現在まで84代も続いている名家とは?
では、王家以外でライバルはいるか。日本に限れば、大名家のほとんどは戦国時代にのし上がってきた家で、鎌倉、室町時代からの名家もいくつかあるが(薩摩の島津家や熊本の細川家など)、とても比較にならない。公家の代表である藤原家でさえ、歴史上その存在がはっきりわかるのは藤原鎌足が最初で、第38代の天智天皇の側近。

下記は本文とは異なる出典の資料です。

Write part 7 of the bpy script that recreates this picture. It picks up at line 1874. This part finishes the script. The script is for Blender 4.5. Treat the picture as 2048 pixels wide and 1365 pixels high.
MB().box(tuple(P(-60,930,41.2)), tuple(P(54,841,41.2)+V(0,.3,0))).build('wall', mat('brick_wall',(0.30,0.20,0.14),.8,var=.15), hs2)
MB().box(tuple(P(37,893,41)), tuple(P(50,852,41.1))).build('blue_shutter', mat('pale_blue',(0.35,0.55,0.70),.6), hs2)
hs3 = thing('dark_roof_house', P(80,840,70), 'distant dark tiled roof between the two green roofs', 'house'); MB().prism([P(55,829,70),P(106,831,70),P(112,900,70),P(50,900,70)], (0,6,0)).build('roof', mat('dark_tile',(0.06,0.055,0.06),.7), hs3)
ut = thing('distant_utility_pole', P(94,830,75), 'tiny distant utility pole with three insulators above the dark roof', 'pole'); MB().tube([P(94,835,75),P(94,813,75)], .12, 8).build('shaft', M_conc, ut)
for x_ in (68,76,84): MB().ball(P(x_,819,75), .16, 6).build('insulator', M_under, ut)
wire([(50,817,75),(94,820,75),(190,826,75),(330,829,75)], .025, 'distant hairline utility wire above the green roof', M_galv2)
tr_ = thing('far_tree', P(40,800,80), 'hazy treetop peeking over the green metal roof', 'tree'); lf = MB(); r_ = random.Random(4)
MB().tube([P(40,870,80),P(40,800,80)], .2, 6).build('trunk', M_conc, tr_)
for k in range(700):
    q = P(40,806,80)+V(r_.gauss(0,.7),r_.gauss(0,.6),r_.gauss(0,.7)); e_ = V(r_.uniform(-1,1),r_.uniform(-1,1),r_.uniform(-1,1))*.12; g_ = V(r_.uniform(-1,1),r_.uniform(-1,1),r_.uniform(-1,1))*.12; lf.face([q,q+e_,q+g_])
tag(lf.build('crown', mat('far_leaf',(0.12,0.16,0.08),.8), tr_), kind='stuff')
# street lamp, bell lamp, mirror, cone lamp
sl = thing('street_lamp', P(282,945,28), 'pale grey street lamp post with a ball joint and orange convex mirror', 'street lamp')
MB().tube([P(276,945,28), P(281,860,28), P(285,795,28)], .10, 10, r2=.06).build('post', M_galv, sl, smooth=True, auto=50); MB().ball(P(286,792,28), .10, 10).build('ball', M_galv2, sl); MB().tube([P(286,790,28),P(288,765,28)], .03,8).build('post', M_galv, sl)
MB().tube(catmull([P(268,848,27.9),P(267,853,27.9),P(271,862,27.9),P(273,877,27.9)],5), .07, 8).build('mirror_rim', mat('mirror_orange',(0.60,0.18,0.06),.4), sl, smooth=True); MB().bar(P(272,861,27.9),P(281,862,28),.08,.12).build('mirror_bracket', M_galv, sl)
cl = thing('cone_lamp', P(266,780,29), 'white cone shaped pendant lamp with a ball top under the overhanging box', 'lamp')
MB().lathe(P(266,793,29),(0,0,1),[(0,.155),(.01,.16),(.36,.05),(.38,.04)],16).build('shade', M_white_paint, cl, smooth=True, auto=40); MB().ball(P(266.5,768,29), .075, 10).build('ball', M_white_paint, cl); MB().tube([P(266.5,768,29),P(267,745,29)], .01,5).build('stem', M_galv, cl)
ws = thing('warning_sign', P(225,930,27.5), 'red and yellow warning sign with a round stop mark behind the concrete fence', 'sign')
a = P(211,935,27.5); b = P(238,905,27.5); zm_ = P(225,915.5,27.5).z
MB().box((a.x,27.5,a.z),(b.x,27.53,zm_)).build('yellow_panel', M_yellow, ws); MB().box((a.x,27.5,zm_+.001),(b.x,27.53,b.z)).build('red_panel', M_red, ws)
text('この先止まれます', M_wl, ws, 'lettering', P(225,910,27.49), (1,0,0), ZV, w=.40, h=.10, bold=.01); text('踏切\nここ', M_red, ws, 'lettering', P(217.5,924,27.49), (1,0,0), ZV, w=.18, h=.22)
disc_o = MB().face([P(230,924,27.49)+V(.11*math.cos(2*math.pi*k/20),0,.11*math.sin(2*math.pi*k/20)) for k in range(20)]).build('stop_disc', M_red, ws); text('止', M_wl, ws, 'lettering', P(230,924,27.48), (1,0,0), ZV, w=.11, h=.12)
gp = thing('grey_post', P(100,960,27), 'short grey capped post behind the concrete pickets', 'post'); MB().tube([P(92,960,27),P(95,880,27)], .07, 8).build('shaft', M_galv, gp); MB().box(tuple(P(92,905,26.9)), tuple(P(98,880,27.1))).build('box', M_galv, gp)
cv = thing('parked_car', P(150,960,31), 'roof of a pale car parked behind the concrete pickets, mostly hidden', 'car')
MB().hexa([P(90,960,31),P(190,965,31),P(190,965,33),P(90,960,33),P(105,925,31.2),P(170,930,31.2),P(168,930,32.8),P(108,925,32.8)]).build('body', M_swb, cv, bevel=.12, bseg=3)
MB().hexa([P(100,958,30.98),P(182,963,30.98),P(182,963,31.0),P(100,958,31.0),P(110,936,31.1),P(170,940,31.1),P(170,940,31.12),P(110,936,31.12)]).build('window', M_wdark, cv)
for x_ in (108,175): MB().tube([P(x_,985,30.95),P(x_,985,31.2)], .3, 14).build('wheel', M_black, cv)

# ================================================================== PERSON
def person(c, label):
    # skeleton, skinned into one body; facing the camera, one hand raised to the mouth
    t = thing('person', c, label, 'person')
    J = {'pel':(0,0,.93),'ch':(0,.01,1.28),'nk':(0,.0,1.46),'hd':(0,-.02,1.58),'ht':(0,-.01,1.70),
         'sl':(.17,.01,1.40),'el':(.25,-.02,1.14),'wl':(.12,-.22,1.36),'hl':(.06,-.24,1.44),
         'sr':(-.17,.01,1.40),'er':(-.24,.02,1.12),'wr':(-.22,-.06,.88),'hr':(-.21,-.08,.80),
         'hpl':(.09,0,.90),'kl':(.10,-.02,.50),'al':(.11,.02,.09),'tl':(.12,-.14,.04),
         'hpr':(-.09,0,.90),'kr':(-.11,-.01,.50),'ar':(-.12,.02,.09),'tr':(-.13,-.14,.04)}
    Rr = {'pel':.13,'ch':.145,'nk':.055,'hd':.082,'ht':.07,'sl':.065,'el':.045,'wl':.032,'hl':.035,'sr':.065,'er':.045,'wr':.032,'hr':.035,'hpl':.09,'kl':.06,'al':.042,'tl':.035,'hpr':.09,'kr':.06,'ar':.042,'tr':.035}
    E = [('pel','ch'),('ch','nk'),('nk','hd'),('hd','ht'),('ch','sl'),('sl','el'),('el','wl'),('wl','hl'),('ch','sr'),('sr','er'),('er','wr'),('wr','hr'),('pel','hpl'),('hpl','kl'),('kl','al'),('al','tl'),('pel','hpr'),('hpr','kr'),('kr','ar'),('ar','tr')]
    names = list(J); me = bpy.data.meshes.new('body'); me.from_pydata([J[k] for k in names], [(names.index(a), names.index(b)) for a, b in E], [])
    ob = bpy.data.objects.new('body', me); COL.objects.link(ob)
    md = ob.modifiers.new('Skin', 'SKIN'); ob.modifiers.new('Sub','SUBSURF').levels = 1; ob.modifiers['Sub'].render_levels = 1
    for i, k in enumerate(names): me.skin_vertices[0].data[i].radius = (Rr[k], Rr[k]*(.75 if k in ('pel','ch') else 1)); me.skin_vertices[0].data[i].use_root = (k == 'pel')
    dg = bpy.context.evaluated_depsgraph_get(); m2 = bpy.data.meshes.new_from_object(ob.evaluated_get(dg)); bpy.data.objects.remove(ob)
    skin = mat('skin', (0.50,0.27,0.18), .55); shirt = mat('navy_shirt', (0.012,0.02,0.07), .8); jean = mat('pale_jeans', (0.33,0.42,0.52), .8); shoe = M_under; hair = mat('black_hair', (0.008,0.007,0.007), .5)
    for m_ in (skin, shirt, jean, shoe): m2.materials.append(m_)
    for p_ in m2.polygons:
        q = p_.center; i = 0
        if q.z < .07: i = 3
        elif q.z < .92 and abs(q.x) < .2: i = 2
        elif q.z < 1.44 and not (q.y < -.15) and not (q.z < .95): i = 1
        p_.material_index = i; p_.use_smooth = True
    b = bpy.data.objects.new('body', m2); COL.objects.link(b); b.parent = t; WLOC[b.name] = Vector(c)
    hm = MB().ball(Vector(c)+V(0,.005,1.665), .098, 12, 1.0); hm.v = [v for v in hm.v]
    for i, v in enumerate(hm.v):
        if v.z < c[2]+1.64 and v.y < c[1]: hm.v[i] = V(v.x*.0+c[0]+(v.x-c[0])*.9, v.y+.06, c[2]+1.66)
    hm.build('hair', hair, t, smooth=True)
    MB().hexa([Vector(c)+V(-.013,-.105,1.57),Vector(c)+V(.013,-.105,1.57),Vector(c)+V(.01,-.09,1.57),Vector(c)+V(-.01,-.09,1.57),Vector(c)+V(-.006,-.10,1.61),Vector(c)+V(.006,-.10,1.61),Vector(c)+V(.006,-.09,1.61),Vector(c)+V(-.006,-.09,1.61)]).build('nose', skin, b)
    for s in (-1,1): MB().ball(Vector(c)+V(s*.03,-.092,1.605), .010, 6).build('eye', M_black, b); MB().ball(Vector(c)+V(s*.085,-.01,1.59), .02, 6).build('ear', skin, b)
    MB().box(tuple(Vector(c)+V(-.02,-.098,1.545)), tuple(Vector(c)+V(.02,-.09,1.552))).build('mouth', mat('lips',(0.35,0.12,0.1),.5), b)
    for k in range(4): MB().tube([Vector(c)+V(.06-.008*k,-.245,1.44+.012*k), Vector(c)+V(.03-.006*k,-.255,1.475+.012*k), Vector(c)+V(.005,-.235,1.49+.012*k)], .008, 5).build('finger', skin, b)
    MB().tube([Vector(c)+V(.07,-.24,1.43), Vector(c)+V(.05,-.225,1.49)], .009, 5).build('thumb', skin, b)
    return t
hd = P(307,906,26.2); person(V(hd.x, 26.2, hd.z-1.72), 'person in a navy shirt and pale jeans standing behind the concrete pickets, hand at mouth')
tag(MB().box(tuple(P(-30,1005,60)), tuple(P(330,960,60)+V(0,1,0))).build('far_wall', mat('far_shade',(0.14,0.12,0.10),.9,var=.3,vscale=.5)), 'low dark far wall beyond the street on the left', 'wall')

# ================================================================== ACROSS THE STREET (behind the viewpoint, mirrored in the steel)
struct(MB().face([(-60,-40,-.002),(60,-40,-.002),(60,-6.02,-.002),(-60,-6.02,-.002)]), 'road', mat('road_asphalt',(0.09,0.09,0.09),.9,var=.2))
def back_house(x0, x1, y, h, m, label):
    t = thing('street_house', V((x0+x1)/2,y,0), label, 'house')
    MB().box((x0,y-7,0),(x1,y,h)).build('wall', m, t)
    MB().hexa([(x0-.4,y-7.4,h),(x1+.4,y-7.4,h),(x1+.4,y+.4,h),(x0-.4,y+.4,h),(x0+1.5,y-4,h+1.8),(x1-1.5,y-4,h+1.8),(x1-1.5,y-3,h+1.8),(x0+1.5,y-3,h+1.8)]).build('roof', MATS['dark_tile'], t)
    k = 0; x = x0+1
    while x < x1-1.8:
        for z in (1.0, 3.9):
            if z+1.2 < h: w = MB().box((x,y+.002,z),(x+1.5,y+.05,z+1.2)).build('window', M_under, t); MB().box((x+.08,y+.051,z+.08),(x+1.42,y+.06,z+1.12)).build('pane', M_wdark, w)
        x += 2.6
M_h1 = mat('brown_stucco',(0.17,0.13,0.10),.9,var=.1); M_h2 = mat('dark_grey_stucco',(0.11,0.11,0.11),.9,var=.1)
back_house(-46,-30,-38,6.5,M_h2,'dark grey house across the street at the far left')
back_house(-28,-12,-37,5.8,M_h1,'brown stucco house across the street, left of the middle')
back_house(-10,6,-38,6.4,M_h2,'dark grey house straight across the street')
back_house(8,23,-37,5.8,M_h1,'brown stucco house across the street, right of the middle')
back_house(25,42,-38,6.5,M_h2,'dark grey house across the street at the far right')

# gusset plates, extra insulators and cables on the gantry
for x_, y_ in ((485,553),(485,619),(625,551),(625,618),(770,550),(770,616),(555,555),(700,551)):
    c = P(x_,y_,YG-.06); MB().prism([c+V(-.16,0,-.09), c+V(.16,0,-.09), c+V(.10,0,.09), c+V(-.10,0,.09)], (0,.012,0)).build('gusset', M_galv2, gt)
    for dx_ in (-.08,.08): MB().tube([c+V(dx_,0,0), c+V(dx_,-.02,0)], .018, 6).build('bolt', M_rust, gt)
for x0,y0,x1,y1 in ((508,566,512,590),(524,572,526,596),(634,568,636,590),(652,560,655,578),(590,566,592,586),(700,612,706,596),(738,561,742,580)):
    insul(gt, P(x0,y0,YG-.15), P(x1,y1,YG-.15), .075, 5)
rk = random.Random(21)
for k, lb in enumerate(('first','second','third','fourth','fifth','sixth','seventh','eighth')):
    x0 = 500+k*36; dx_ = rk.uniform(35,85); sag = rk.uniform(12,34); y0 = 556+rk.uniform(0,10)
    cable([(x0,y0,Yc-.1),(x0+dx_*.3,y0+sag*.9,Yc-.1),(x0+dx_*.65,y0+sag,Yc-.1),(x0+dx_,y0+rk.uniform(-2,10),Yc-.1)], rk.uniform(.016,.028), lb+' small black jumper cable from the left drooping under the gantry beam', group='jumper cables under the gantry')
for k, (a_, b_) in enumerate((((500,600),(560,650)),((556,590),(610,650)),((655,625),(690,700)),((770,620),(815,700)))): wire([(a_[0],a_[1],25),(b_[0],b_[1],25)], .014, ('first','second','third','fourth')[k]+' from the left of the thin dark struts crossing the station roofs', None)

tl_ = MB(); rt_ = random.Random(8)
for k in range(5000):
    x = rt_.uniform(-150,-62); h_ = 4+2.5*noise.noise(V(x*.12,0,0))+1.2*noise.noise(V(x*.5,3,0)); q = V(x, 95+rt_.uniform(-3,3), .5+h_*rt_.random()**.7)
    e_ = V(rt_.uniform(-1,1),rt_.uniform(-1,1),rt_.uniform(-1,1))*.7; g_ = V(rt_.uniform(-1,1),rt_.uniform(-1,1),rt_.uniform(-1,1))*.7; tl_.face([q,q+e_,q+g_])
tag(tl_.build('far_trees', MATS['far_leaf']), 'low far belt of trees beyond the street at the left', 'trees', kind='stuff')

それ以前の豪族、蘇我氏や物部氏も、子孫を名乗る家はあるが、早い時期に歴史の表舞台から姿を消した。
しかし、天皇家と同じく、神話的存在から現在まで84代も続いている名家がある。それが出雲国造(いずもこくそう、または、いずものくにのみやつこ)家。南北朝時代に千家(せんげ)家と北島家に分かれたが、古代の官制である「国造」を名乗り続けた家で、千家家は現在、出雲大社の宮司家でもある。明治時代の当主、尊福(たかとみ)は司法大臣などを務めた政治家でもあり、男爵を授かっている。現在の当主は尊祐(たかまさ)氏で、出雲大社宮司および第84代の国造である。
2014年、皇族の高円宮家の典子女王が、尊祐氏の長男、国麿氏と結婚した。国麿氏は出雲大社の権宮司。いずれ第85代の国造を継ぐと見られている。天皇家と出雲国造家の結婚。まるで「記紀」の時代が目の前に現れたかのようだと話題になった。